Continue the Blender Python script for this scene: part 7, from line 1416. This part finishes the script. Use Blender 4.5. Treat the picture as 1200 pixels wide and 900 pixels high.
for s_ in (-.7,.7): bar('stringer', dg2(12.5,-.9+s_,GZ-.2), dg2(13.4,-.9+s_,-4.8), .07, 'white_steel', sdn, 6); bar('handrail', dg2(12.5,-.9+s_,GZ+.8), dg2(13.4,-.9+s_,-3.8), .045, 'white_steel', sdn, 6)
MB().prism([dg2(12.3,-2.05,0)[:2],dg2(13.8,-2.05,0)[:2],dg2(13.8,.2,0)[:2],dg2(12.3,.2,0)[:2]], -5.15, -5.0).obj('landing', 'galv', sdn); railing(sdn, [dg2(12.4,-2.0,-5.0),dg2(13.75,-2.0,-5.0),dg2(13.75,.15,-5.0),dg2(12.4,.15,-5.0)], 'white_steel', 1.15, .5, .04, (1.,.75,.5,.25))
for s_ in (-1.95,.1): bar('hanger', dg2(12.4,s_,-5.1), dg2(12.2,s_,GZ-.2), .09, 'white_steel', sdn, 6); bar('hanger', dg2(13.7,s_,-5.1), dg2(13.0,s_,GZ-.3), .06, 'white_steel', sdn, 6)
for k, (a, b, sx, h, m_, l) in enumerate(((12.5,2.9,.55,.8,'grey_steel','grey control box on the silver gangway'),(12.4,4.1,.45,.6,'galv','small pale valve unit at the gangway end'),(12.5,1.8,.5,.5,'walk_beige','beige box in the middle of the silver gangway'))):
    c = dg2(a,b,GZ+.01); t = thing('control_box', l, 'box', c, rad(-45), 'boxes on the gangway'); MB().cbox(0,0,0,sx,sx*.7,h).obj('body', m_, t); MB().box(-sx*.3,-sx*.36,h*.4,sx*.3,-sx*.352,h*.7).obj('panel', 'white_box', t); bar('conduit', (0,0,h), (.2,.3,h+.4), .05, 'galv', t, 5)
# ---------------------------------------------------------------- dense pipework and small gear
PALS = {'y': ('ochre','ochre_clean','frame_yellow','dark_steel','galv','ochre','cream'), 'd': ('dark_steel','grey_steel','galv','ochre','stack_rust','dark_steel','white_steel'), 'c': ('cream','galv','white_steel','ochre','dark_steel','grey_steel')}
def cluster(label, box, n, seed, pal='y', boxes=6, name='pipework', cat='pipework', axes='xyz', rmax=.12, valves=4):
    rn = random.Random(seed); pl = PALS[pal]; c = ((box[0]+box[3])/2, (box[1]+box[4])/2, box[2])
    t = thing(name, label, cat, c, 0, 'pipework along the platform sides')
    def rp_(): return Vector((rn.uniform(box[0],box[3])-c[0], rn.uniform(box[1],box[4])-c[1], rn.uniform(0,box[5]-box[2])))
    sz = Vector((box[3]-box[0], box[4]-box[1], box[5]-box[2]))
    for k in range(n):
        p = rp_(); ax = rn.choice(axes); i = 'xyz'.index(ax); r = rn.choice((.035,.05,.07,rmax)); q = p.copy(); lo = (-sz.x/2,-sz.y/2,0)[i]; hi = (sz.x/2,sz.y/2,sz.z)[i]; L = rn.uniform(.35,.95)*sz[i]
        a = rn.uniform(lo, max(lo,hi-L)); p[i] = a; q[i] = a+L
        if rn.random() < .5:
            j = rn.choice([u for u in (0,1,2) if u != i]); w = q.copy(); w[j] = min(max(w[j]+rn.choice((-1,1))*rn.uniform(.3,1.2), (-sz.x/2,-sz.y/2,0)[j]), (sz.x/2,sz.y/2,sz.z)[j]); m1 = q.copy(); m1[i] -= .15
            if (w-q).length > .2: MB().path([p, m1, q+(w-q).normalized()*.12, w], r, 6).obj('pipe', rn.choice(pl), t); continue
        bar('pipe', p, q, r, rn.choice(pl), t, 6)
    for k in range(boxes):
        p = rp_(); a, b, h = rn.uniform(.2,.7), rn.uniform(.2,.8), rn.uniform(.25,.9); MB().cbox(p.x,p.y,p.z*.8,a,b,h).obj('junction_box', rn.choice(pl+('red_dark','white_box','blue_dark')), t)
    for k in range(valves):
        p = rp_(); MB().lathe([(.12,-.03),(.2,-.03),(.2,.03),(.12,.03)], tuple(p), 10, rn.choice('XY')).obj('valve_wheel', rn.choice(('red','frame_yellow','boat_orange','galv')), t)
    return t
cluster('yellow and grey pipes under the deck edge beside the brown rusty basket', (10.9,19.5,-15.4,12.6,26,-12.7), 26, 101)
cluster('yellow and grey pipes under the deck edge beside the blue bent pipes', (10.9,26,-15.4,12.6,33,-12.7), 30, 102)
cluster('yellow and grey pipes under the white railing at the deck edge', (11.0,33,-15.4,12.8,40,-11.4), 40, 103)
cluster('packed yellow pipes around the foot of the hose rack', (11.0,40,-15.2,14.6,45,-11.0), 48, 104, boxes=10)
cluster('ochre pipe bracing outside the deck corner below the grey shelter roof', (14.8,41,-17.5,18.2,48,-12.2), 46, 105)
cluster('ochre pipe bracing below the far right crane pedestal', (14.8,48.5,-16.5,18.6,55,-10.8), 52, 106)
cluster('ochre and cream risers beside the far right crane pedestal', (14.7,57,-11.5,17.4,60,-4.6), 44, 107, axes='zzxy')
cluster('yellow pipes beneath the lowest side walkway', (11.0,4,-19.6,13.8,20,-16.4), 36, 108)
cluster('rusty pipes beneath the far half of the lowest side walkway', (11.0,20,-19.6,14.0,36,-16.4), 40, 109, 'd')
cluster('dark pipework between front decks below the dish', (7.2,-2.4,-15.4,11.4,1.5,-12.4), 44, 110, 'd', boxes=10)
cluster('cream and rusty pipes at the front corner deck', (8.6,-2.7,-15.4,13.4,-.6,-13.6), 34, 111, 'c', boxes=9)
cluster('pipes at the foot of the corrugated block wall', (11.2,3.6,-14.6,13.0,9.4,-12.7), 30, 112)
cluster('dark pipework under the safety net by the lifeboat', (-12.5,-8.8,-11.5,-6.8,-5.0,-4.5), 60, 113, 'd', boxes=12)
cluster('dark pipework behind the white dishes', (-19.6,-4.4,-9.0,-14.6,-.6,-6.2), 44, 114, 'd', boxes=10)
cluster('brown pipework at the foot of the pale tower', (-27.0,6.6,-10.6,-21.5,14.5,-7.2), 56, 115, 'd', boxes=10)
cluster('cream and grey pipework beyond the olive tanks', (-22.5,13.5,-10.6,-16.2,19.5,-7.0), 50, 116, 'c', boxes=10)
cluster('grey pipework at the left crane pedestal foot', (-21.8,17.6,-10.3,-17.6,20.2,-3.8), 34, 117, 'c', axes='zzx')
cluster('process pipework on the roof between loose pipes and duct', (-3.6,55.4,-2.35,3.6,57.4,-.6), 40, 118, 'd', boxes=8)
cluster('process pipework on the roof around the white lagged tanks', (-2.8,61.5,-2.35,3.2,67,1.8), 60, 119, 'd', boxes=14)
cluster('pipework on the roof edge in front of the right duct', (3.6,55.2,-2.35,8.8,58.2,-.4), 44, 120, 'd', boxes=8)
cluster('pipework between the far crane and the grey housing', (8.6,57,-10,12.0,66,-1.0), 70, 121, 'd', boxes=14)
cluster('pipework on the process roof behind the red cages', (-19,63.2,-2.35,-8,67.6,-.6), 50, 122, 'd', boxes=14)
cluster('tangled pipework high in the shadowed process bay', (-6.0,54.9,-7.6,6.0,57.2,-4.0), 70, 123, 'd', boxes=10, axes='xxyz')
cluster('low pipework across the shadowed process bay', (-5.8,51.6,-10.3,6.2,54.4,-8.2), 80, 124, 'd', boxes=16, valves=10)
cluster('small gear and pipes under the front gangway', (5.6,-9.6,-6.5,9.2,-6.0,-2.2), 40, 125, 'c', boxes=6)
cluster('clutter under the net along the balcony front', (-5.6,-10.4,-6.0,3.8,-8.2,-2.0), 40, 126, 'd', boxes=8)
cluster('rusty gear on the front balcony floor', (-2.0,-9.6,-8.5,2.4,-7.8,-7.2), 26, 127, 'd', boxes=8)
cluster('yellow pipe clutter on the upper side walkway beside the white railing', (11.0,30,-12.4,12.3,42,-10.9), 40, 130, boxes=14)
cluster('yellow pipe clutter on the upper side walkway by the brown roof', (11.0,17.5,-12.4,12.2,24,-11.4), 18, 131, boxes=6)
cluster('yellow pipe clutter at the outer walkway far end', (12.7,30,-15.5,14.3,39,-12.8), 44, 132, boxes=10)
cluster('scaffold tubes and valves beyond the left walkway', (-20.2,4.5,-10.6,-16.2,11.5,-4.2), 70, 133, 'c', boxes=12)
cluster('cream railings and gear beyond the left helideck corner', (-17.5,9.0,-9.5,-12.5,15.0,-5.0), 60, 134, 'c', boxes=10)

What is expected: Copy every line above in which the string "high" shows up.

Right answer:
Continue the Blender Python script for this scene: part 7, from line 1416. This part finishes the script. Use Blender 4.5. Treat the picture as 1200 pixels wide and 900 pixels high.
cluster('tangled pipework high in the shadowed process bay', (-6.0,54.9,-7.6,6.0,57.2,-4.0), 70, 123, 'd', boxes=10, axes='xxyz')